A golden path into the future
Let me tell you about Isaac. He is 11 and on his way to tall with a mouthful of braces, and a hint of red in his hair (but it's mostly hidden beneath a baseball cap.)
I have just spent a week camping with him. We invited him to stay on after his mother and siblings left — mainly so he could do more fishing. In the order of grand, he is our sixteenth. By the time he has grown old enough for outdoor adventures, his grandpa has grown old enough for indispensable crutches from all those back surgeries.
So it was a gift to offer Isaac the sofa bed in our travel trailer — and be able to share the beauty of Priest Lake as we could. He wasted no time. Jumping in a kayak he paddled off each day around the point until he found an inviting fishing spot. Usually, he was gone a couple of hours, returning almost every time with a nice bass.
I won't forget the sunrise sight of watching his kayak cross the golden path on the peaceful water. My photo held him in the center of the glow. I longed for it to be his life's metaphor.
He's big on earning his own money — and buying thoughtful gifts. Mostly it's shoveling snow in winter to purchase Christmas gifts for his parents and eight siblings. He doesn't forget us either — I received a journal last year — a perfect present.
However, there is also the lemonade stand moneymaker. I couldn't imagine how he netted $50 in his quiet neighborhood — until he informed me he goes “to the graveyard.” He loads his supplies in his wagon and heads for more promising streets, setting up outside the cemetery fence. This is also the boy who plants an annual corn crop in his front yard — strategically placed around the fire hydrant.

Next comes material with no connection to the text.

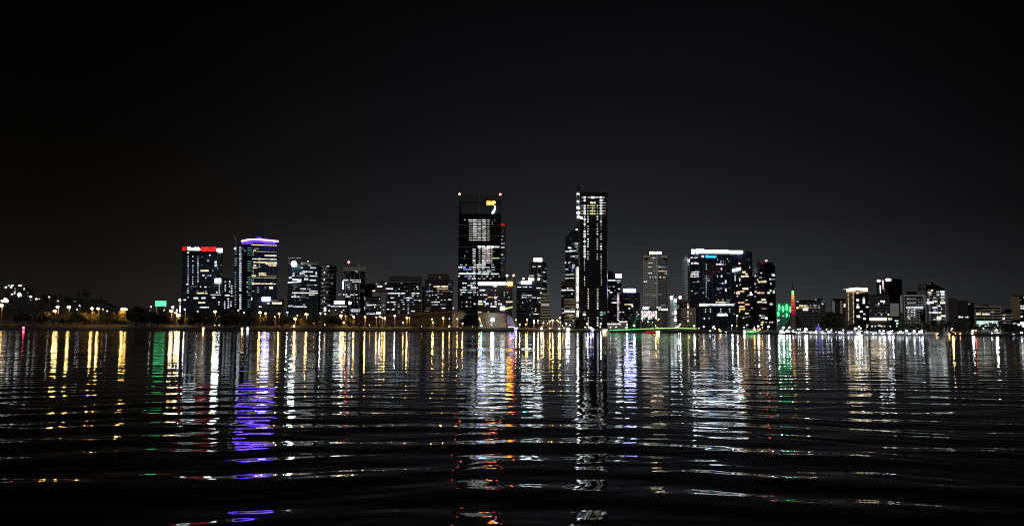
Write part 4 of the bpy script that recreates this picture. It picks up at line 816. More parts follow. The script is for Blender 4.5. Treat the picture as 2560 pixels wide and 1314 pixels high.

We got onto the Hardy Boys books this campout. Any spare minute found me reading aloud their detective adventures, set in the days before cellphones. We laughed ourselves to tears over one particular scene in "The Secret of the Old Mill". It was my favorite part of that day — 60 years between us and shared humor erasing the gap.
Isaac spent some of every day on the beach skipping rocks. We looked up the record for the number of skips with a single rock — and learned one man had a documented 88 skips! Isaac — suitably impressed — has a ways to go with 11 being his highest, but he's not giving up.
He is very interested in outdoor survival — and has kept a go-pack at the ready ever since discovering the fiction story "Hatchet" — a young boy's survival alone in the Canadian wilderness. He found a flip book for his go-pack on edible plants in our area at Priest Lake's library. Lo and behold, we had snowberries right in our camp.
Perhaps my top moment of conversation with Isaac last week was a beach confession of something he hopes might happen. He has a crush. I guessed the girl and told him he'd made a good choice. He replied, “Well, you don't really have a choice in a crush.”
Another Isaac-ism — he didn't want the scrambled eggs I fixed for breakfast, as they don't settle well with him — and I cautioned he needed to have more than just a cinnamon roll. In a flash, he said, “Then I'll have two.”
This boy is a beacon for me. There's a sense when I'm around him that I've crossed that golden path.